I’ll add musicals that forget that musicals are supposed to be musical comedies, not pompous, bloviated production pieces…

See, this is what I don’t get. People who hate musicals but don’t think twice about an animated film, or a scifi action thriller, or something else that is at least inherently nonrealistic as a musical.

Exactly. He needs to lean/fall forward prior to launching to establish that momentum. As it is, he should rotate over backward and land on his ass instead of leaping forward.

(dismissive :rolleyes:) Girl.

:slight_smile:
The “Marion the Librarian” scene in the REAL, non-Matthew Broderick, “The Music Man” took THREE WEEKS to get right before they filmed it.

I recently watched “Walking With Dinosaurs,” and like “Jurassic Park I,” the CGI dinos worked better than the puppets or animatronic dinos. And this is a hell of an admission from a guy who’s done computer graphics since 1982 and can point out all the flaws.

But musicals are REAL! Or are you so much younger than I that the appropriate suspension of belief is not expected? Cuz I’m both an old fart and someone who’s been geeking-out the flaws in SF special effects since, er, a LONG fuckin’ time ago. and I was a Musical fan LONG before that. There seems to be a cutoff about 40 years ago.

My wife gave a paper a few years ago where she argued that part of the reason Snow White was made as a musical in the first place was to help it seem more realistic. Musicals are inherently artificial. We don’t expect the actors to behave naturally; we expect their performances to be somewhat stagey and stylized. So if Disney was worried that his audience might not accept his heroine as a real person, it made sense for him to frame her in a way where the expectations are different. If her movements are a bit stiff and stylized … well, that’s what the audience would expect from a musical.
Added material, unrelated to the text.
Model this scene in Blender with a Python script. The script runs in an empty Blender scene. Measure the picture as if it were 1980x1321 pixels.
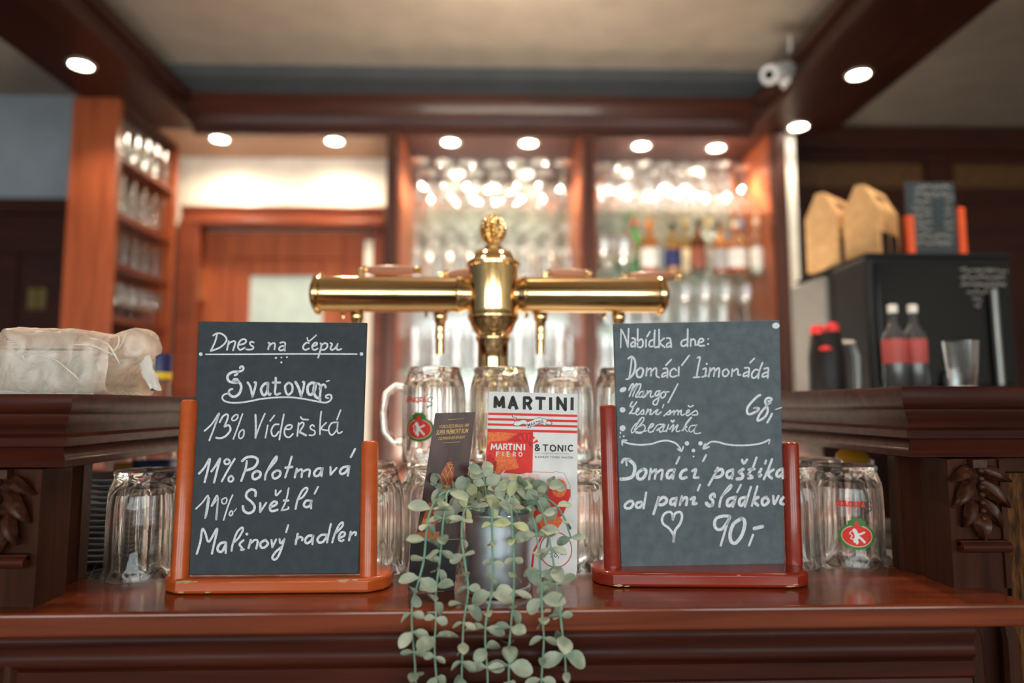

For some reason films set in the South with bad accents are most grating on my nerves. I just watched The Big Easy again – ooh, that’s some bad talkin’.

Yeah, I know, fake Cajun isn’t the same as fake Southern, but still…

Of course the problem is, people still go to the sequels, no matter how bad they are. Sequels are easy money, and as long as they are easy money, they won’t stop being made.

Anway:
–Any plot that would be solved in the first five minutes if the main characters actually had an honest conversation.
–A non-derided plan to break up a happy couple so the main character can get some.